* [DIRECTIONS FOR THIS TASK] Retype, word for word, the lines from the first line of the entries through the line that holds "RectAreaLightUniformsLib.init();"; leave out the pictures.

>>>>>

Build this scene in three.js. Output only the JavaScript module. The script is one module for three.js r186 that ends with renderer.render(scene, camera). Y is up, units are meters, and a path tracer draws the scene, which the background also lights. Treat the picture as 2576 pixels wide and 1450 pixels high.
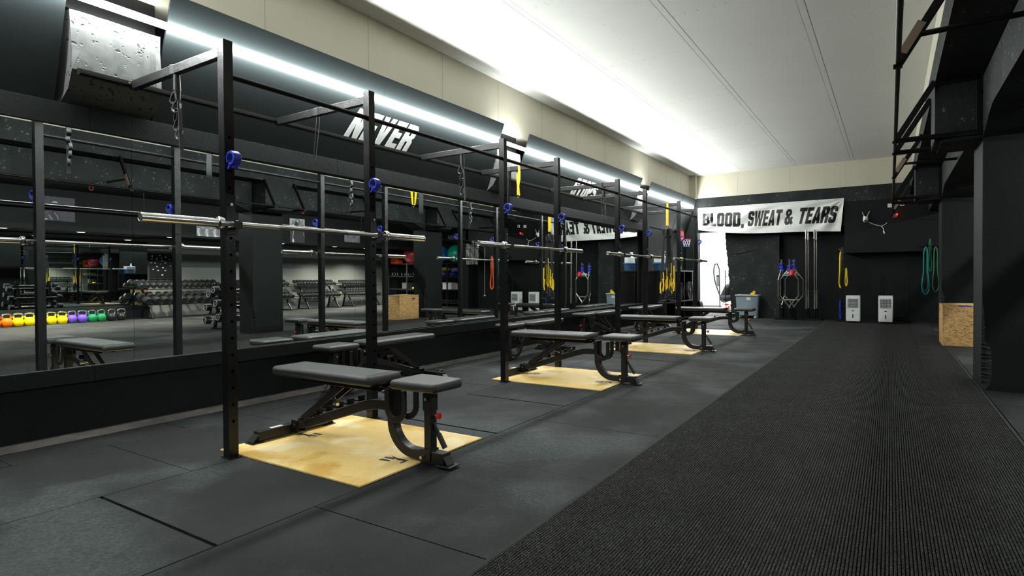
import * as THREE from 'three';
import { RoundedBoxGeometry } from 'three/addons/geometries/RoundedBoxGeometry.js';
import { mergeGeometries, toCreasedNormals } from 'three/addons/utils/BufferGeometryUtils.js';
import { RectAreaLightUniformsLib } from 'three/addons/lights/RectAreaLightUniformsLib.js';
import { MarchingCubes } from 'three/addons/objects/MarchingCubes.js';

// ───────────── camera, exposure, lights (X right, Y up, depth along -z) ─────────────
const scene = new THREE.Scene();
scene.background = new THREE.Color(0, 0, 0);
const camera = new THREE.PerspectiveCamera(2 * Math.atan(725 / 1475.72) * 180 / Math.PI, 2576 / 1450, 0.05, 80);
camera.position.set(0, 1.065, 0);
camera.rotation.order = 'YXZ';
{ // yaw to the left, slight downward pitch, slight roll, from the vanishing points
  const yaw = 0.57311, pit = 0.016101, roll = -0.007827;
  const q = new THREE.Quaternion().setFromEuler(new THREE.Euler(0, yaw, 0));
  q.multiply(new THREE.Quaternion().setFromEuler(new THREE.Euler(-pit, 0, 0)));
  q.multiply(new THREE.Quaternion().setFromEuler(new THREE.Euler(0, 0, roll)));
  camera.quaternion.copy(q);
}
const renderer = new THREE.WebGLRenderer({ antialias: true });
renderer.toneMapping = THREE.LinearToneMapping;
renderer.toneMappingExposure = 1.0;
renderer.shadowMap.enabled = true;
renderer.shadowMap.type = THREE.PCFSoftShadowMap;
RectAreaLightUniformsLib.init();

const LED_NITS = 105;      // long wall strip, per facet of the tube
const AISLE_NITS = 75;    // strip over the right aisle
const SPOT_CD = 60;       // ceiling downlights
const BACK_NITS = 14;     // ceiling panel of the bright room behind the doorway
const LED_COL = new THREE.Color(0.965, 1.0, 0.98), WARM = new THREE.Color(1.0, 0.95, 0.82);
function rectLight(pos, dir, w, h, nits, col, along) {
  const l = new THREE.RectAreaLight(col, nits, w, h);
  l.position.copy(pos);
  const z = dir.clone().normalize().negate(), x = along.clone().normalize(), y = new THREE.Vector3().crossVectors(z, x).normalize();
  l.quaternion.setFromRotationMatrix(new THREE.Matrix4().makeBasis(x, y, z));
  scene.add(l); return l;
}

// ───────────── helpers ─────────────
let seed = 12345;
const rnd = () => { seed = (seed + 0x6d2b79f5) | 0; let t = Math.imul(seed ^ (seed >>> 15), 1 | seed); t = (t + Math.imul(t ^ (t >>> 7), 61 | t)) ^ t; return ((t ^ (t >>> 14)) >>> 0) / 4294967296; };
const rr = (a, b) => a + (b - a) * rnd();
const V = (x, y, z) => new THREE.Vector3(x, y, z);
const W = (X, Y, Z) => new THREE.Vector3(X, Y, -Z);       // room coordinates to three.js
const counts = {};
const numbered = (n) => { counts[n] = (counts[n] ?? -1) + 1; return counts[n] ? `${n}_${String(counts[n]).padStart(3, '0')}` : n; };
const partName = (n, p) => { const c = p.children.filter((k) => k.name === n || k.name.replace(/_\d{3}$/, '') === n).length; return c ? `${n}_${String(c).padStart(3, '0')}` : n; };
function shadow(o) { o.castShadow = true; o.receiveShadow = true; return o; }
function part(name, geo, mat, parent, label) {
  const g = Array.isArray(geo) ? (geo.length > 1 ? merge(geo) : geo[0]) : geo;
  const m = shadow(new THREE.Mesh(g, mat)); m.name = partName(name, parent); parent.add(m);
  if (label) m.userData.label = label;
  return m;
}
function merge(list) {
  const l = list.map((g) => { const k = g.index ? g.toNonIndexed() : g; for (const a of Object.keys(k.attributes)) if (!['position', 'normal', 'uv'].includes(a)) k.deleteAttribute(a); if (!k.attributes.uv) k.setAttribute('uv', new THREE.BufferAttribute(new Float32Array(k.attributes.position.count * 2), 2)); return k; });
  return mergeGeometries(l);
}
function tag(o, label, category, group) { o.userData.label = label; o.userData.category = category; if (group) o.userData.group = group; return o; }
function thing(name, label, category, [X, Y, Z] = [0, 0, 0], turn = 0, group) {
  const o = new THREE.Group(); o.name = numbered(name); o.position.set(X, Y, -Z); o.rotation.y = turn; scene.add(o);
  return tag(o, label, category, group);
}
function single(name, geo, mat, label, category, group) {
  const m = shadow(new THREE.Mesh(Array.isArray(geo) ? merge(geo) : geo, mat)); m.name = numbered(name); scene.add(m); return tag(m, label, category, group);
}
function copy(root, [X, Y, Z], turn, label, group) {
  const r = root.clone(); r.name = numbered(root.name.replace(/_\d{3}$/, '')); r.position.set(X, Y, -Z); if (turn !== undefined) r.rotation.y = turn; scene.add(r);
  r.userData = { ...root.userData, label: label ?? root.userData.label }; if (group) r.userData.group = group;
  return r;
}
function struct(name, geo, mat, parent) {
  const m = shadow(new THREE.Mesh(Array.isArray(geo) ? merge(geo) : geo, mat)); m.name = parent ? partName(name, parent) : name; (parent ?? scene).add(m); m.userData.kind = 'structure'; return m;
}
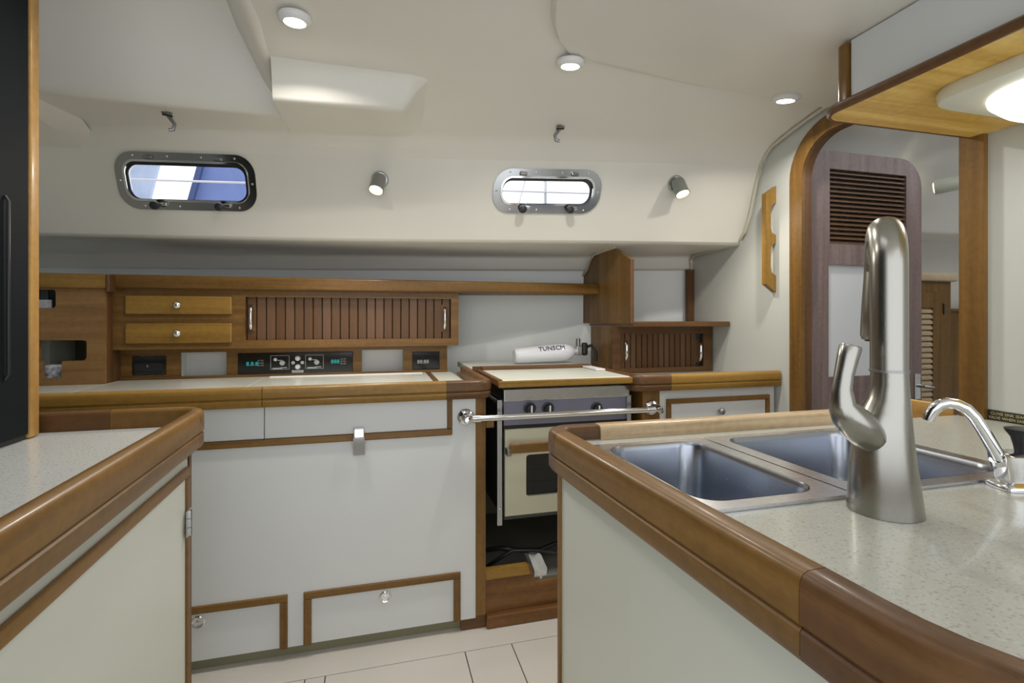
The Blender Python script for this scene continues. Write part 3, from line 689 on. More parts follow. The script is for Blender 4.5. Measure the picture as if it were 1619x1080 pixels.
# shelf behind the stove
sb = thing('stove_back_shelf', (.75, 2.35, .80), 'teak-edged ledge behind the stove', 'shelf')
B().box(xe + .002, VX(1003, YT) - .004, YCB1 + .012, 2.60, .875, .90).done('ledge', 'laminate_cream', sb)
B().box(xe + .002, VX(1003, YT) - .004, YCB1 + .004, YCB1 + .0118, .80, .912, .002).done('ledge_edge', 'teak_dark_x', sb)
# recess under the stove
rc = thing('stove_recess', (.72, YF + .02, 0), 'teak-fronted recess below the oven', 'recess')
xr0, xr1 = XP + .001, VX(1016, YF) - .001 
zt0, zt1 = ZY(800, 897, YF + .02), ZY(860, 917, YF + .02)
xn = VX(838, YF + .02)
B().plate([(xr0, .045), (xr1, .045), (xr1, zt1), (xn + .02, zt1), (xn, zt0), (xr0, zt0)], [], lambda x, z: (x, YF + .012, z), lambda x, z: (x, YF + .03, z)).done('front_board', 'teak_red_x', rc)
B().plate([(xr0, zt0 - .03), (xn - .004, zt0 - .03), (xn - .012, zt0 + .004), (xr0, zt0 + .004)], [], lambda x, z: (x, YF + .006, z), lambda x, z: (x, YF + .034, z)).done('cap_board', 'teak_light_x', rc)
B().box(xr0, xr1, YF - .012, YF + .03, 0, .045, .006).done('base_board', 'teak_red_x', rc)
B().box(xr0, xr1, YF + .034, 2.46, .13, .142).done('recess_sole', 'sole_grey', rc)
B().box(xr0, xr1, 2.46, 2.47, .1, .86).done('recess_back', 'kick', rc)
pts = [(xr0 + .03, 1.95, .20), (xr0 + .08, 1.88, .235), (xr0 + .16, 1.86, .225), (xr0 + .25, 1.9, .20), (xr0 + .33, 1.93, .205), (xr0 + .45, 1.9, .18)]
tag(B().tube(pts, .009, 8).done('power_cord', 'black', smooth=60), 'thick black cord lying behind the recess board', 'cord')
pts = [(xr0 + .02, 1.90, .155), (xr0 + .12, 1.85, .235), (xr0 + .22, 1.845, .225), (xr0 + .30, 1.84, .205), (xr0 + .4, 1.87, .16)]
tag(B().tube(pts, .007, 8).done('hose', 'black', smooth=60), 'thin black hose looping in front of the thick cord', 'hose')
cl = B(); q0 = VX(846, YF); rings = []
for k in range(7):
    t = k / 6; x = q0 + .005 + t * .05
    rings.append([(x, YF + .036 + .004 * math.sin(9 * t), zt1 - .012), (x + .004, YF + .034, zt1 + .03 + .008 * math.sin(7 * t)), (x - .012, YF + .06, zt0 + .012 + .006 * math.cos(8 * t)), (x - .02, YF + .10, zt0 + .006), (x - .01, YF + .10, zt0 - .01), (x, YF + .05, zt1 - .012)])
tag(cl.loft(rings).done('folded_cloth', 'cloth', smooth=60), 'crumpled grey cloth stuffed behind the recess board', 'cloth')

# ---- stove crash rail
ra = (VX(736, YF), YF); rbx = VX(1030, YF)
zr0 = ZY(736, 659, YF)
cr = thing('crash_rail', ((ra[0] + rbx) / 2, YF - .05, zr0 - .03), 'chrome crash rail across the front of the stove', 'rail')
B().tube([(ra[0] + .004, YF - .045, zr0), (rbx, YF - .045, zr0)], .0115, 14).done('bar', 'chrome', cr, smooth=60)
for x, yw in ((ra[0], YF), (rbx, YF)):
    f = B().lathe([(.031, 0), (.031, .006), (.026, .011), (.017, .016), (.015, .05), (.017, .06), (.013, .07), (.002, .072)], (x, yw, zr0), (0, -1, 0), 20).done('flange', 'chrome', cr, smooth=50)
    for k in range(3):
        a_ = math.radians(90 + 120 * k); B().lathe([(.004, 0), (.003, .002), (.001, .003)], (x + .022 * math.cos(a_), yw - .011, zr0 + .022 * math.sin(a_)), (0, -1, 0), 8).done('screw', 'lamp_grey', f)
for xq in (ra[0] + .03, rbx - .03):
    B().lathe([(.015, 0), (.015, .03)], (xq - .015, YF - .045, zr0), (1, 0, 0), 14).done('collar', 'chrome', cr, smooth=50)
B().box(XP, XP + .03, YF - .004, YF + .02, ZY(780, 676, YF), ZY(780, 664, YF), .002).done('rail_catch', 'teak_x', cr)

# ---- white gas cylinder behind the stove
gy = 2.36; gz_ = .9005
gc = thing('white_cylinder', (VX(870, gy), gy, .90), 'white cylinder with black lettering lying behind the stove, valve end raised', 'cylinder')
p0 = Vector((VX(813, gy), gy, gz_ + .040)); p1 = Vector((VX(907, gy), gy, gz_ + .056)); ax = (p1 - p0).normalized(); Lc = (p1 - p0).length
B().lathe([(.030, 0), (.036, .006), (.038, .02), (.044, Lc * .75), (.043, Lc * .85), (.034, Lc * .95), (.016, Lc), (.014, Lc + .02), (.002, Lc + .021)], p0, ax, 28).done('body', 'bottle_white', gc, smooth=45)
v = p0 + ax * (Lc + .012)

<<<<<

* [REPLY TO THE TASK]
Build this scene in three.js. Output only the JavaScript module. The script is one module for three.js r186 that ends with renderer.render(scene, camera). Y is up, units are meters, and a path tracer draws the scene, which the background also lights. Treat the picture as 2576 pixels wide and 1450 pixels high.
import * as THREE from 'three';
import { RoundedBoxGeometry } from 'three/addons/geometries/RoundedBoxGeometry.js';
import { mergeGeometries, toCreasedNormals } from 'three/addons/utils/BufferGeometryUtils.js';
import { RectAreaLightUniformsLib } from 'three/addons/lights/RectAreaLightUniformsLib.js';
import { MarchingCubes } from 'three/addons/objects/MarchingCubes.js';

// ───────────── camera, exposure, lights (X right, Y up, depth along -z) ─────────────
const scene = new THREE.Scene();
scene.background = new THREE.Color(0, 0, 0);
const camera = new THREE.PerspectiveCamera(2 * Math.atan(725 / 1475.72) * 180 / Math.PI, 2576 / 1450, 0.05, 80);
camera.position.set(0, 1.065, 0);
camera.rotation.order = 'YXZ';
{ // yaw to the left, slight downward pitch, slight roll, from the vanishing points
  const yaw = 0.57311, pit = 0.016101, roll = -0.007827;
  const q = new THREE.Quaternion().setFromEuler(new THREE.Euler(0, yaw, 0));
  q.multiply(new THREE.Quaternion().setFromEuler(new THREE.Euler(-pit, 0, 0)));
  q.multiply(new THREE.Quaternion().setFromEuler(new THREE.Euler(0, 0, roll)));
  camera.quaternion.copy(q);
}
const renderer = new THREE.WebGLRenderer({ antialias: true });
renderer.toneMapping = THREE.LinearToneMapping;
renderer.toneMappingExposure = 1.0;
renderer.shadowMap.enabled = true;
renderer.shadowMap.type = THREE.PCFSoftShadowMap;
RectAreaLightUniformsLib.init();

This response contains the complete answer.